John Gatt-Rutter, the local EU representative, said the issue of compensation was raised with Israeli officials.
Underlying the tensions are conflicting views of the rights of the Jahalin, who were displaced from the Negev Desert during the war over Israel's 1948 creation and settled between Jerusalem and the Jordan Valley in the 1950s.
In 2012, U.N. Secretary-General Ban Ki-moon said Israel's Bedouin plans "would amount to individual and mass forcible transfers" in violation of international law, even if some gave consent.
Israel largely views the Bedouins as squatters and says its relocation plan is meant to legalize their status and improve their quality of life. "In order to do that, we need to ... move people from where they are living today and move them a few kilometers (miles)," said Maj. Guy Inbar, a Defense Ministry official.
Inbar said the preliminary plans call for Bedouins to be concentrated in three areas — the community next to the garbage dump and two new towns in the southern Jordan Valley. He declined to elaborate.
David Elhayani, leader of the Jordan Valley's 7,000 Israeli settlers, said a plan shown to him by Israeli officials called for more than 1,400 construction plots near the village of Nuemeh. Elhayani said he objected, in part, because the town would be established in an area under the jurisdiction of his settlement council.
Israel is promoting the relocation plans at a time when hopes are fading for a U.S.-brokered peace deal with the Palestinians, who seek a state in the West Bank, Gaza and east Jerusalem, lands Israel captured in the 1967 war. The latest round of talks ended in late April, after nine months, and there's little chance they will resume soon.
Prime Minister Benjamin Netanyahu says he will not partition Jerusalem and keep large chunks of the West Bank. Some 550,000 Israelis now live in lands captured in 1967.

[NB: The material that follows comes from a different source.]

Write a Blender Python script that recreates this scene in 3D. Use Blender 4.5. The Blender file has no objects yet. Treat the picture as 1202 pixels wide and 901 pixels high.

Under Israeli plans dating back to the 1990s, the lands of Jabal al-Baba and neighboring areas are earmarked for E-1, a settlement with 3,500 apartments. Israel would also build a new loop of its West Bank separation barrier — seen by some in Israel as a possible future border — to bring E-1 and Maaleh Adumim on the "Israeli side."
Israel froze the plans for years under pressure from the U.S., which feared E-1 and a barrier jutting deep into the West Bank would break up the territorial contiguity of a Palestinian state. E-1 in particular would prevent development in Arab areas of east Jerusalem, the Palestinians' hoped-for capital, by cutting it off from the West Bank.
In 2012, Netanyahu announced he would move forward with planning for E-1 after the Palestinians won U.N. General Assembly recognition of a state of Palestine. Israel has said construction is years away, but even before the U.N. vote, officials set up a towering hilltop police station there as a first foothold.
Israeli government spokesman Mark Regev denied any connection between settlement plans and a possible relocation of Bedouins. "There is no such policy," he said, adding that no decision has been taken to start building in E-1.
But Bedouins are nervous as pressure by Israeli authorities mounts. In March, Qaed's house was razed because he didn't have a building permit. In April, Israeli forces destroyed six more structures and dismantled three trailer homes, including Qaed's.
"We feel there is a lot of pressure," community leader Atallah Masara said. "It's unacceptable for us to leave this land unless we are forced out."